Question

I need to print an image that is being returned to me through a web service (the data is returned as RAW) and I cannot for the life of me figure out how to print a graphic to a label with EPL.

The EPL manual defines the Graphic Write instruction as:

GWp1, p2, p3, p4, DATA

All of the parameters are returned to me, so I don't have to worry about calculating the height, width, etc., but my problem is that I don't know how to format the DATA.

The manual says DATA should be

Raw binary data without graphic file formatting. Data must be in bytes.

I've tried passing a binary string and a hex string, but nothing seems to work. There is no example on how to use this command in the EPL manual and after hours of searching online I have not been able to find a single example of how to use the command (i.e. example EPL commands that I can copy & paste to send to the printer).

Does anyone have an idea of how to use this command? Could you provide me with an example? (by example I don't mean a framework, code, etc., what I mean is just the plain EPL commands).

Was it helpful?

Solution 3

I found that it is not possible to send a graphic to a Zebra printer with EPL using ASCII characters. The data must actually be sent as RAW data. So, for example, you can't send a graphic to the printer using Zebra Setup Utilities, or through any other means that cannot write RAW data from a file directly through the printer.

OTHER TIPS

I can confirm that the data is in raw, uncompressed binary. It is also inverted-- that is, the 0 bits print as black, at least on my UPS-firmware LP-2844. I have no idea why all the examples from Zebra show the data as encoded into a hex representation.

It's worth noting that most print servers (HP Jetdirect, Lantronix LPS1-T, and almost certainly the Zebra built-in and external print servers) will form a binary connection to the printer if you spit data at them on port 9100 (using netcat for example):

nc printer_hostname_or_ip_address 9100 < test_file.txt

You get no feedback from the printer, except for the label having printed or not.

It takes my LP-2844 (UPS Firmware) printer about 5-6 seconds to print a label containing a 816 wide x 1218 tall downloaded bitmap onto a 4" wide x 6" tall label. It seems to be all imaging time: sending three labels at once is not any faster, and the network connection (through a Lantronix LPS1-T) is held open until the final label prints. That image is at the native resolution of the printer (203 dots/inch), and there is no dithering or resizing going on (I don't think EPL2 even knows how to dither or resize).

It might be possible to speed up the imaging time by optimizing the label into many smaller bitmaps (and horizontal and vertical line segments, and perhaps filled-in rectangular blocks). This wouldn't be a very hard optimization because the image is a single-bit black and white bitmap, and the code would be fairly simple. I don't know if it would really speed it up, though.

A more modern Zebra GX420 running ZPL with a built-in ethernet port ($500 online) can print the same label (with essentially the same graphic download encoding) in 1-2 seconds.

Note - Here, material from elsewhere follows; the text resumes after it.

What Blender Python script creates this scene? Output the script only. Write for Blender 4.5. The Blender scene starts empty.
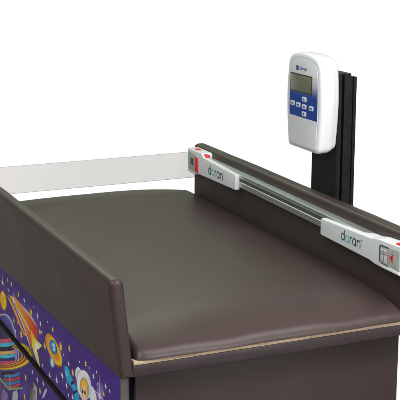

By the way, since I haven't yet actually answered the question, the raw EPL code for this is:

(a blank line)
N
q816
Q1218,20
GW10,10,102,1218,(124236 bytes of inverted bitmap data)
P

all the newlines are 0x0a (unix-style).

Maybe this will help, it has examples (and corrects an error in the manual). Also, it may be easier to use the GM command instead and just delete the image each time (see here for a stackexhange related question).

That being said, I've never gotten my Eltrons to successfully print an image (but my jobs don't require it).

Good luck!!

EDIT: Here's another link with example Perl code. They're aiming for Chinese characters but show how to print the Great Wave image (which oddly is Japanese).

The only way around this I've found is to create the label as an image and send that image to the printer via a print command within your application.